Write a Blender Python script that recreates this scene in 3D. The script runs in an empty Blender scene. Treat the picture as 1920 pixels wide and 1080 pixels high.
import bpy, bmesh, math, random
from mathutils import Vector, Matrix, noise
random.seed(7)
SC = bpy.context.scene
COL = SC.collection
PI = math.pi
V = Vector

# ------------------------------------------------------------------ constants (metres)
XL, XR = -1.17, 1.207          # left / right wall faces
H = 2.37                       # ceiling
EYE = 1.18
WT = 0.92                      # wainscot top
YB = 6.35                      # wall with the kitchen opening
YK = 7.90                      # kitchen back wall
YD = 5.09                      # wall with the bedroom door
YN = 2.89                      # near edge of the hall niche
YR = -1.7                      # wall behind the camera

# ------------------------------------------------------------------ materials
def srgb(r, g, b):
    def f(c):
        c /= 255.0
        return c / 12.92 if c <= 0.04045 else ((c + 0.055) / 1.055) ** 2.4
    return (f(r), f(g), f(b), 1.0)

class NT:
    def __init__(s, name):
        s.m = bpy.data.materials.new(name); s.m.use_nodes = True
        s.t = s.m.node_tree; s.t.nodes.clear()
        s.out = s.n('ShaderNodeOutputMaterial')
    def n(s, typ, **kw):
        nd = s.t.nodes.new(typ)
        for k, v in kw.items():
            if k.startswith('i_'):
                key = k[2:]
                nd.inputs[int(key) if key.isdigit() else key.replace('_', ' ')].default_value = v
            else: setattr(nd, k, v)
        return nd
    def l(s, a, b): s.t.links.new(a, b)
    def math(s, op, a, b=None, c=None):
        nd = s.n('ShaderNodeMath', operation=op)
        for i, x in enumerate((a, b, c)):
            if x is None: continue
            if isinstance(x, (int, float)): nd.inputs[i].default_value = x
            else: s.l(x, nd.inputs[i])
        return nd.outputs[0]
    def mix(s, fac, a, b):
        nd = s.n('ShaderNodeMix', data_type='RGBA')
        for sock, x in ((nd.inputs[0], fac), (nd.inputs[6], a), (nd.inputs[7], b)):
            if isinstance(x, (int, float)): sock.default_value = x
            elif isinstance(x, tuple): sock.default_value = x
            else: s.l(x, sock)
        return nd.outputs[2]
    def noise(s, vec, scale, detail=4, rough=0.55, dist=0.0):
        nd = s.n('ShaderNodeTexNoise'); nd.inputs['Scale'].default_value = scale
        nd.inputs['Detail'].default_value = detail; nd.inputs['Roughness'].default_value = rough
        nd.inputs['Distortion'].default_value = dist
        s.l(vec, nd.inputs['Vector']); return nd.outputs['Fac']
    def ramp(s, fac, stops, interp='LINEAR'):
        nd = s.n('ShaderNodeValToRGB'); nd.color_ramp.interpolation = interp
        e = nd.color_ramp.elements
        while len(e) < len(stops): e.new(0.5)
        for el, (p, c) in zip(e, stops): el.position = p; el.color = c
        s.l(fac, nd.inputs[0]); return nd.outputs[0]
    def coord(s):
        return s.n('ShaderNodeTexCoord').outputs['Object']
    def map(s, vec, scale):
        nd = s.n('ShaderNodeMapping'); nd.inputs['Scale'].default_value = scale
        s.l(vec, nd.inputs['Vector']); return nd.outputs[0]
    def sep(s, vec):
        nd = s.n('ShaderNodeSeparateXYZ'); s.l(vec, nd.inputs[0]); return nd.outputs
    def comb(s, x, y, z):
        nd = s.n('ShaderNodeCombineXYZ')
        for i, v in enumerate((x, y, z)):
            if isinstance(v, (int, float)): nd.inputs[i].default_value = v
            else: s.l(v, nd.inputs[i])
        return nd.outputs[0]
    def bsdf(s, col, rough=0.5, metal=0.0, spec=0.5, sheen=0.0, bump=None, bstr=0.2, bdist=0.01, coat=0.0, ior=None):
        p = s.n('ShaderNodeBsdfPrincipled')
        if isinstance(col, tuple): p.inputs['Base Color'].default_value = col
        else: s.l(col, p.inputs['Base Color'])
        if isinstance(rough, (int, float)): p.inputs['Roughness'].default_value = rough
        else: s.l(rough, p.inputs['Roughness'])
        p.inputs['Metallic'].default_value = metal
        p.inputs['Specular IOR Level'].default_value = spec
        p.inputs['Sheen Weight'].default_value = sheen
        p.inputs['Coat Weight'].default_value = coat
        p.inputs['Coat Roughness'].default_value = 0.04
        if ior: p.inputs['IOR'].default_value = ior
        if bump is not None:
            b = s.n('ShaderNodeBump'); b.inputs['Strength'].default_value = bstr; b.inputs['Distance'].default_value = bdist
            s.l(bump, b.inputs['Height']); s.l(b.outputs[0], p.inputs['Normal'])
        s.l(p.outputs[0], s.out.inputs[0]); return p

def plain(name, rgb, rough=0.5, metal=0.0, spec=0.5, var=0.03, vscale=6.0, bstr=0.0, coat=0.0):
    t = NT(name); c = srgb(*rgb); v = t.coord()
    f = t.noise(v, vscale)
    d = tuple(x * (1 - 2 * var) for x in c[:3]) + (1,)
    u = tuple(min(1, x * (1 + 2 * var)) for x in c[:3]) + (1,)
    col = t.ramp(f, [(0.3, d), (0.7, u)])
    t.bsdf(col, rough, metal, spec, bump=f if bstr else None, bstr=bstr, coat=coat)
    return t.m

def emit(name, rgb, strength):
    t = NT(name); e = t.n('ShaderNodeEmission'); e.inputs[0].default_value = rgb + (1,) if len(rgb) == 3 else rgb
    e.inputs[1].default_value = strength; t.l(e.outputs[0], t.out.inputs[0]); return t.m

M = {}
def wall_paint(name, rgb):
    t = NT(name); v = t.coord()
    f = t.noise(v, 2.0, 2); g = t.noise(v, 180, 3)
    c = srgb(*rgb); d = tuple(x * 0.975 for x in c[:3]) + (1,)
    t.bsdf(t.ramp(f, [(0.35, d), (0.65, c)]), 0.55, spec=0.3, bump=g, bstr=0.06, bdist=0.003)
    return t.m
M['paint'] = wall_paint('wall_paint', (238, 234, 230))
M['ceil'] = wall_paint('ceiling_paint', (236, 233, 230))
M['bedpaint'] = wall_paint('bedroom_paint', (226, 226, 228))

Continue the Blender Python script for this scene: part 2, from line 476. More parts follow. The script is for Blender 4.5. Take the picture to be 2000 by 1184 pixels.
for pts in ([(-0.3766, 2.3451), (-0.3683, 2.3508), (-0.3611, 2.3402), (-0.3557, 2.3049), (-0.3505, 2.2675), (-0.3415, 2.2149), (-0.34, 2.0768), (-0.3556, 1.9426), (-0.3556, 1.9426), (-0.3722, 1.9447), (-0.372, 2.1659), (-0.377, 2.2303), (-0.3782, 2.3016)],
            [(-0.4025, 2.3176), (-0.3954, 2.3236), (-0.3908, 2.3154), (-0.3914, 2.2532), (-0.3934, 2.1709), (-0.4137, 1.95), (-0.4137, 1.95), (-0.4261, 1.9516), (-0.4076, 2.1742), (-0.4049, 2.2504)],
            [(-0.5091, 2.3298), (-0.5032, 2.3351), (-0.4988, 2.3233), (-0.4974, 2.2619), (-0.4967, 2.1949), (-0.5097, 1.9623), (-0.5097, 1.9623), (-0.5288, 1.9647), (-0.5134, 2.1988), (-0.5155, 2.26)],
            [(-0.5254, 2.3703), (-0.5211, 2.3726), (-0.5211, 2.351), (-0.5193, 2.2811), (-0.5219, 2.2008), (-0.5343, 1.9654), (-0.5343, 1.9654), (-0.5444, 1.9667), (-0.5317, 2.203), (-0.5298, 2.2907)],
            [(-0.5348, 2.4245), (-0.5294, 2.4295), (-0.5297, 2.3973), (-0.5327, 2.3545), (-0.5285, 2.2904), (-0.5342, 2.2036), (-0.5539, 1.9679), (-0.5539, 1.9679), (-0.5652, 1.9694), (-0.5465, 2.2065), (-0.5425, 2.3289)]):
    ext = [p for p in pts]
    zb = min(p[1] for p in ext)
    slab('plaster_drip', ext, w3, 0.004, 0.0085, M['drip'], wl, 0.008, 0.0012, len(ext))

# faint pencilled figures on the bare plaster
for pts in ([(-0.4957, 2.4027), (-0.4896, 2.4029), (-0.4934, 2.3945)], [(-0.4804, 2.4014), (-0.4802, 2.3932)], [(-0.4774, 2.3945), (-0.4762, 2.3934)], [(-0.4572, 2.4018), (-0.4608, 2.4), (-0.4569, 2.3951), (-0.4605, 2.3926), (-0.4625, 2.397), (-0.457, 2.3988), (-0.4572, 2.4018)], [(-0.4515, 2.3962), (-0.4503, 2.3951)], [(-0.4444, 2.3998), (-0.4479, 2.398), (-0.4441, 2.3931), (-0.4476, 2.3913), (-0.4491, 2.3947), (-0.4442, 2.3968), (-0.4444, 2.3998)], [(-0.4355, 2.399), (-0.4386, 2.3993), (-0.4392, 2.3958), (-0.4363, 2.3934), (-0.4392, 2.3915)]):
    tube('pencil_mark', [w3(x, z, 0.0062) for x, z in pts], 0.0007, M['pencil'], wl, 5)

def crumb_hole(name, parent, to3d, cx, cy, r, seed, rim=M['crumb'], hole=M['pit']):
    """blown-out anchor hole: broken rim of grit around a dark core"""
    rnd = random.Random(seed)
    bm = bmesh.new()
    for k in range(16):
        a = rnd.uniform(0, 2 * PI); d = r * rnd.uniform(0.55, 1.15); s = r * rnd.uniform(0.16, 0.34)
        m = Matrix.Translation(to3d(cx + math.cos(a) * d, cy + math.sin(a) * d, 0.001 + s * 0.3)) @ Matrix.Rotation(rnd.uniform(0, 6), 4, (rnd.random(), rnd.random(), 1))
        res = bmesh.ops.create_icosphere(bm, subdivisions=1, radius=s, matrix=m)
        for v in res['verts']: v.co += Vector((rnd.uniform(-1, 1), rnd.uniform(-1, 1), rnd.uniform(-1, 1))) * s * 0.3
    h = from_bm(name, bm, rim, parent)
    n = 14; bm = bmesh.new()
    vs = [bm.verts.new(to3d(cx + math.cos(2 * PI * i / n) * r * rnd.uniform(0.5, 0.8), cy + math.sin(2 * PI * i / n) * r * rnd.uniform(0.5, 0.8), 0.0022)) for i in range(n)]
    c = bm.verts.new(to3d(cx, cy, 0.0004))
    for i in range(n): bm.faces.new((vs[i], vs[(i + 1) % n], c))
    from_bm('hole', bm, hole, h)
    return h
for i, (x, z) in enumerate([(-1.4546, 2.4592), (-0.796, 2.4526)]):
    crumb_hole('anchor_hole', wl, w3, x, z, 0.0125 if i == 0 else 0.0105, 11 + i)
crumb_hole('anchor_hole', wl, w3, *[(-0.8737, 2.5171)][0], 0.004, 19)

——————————

Prompt:
Restate the listing exactly, starting at its first line and ending at the line where "return (f(r), f(g), f(b), 1.0)" occurs; include both and no other lines.

Task answer:
Write a Blender Python script that recreates this scene in 3D. The script runs in an empty Blender scene. Treat the picture as 1920 pixels wide and 1080 pixels high.
import bpy, bmesh, math, random
from mathutils import Vector, Matrix, noise
random.seed(7)
SC = bpy.context.scene
COL = SC.collection
PI = math.pi
V = Vector

# ------------------------------------------------------------------ constants (metres)
XL, XR = -1.17, 1.207          # left / right wall faces
H = 2.37                       # ceiling
EYE = 1.18
WT = 0.92                      # wainscot top
YB = 6.35                      # wall with the kitchen opening
YK = 7.90                      # kitchen back wall
YD = 5.09                      # wall with the bedroom door
YN = 2.89                      # near edge of the hall niche
YR = -1.7                      # wall behind the camera

# ------------------------------------------------------------------ materials
def srgb(r, g, b):
    def f(c):
        c /= 255.0
        return c / 12.92 if c <= 0.04045 else ((c + 0.055) / 1.055) ** 2.4
    return (f(r), f(g), f(b), 1.0)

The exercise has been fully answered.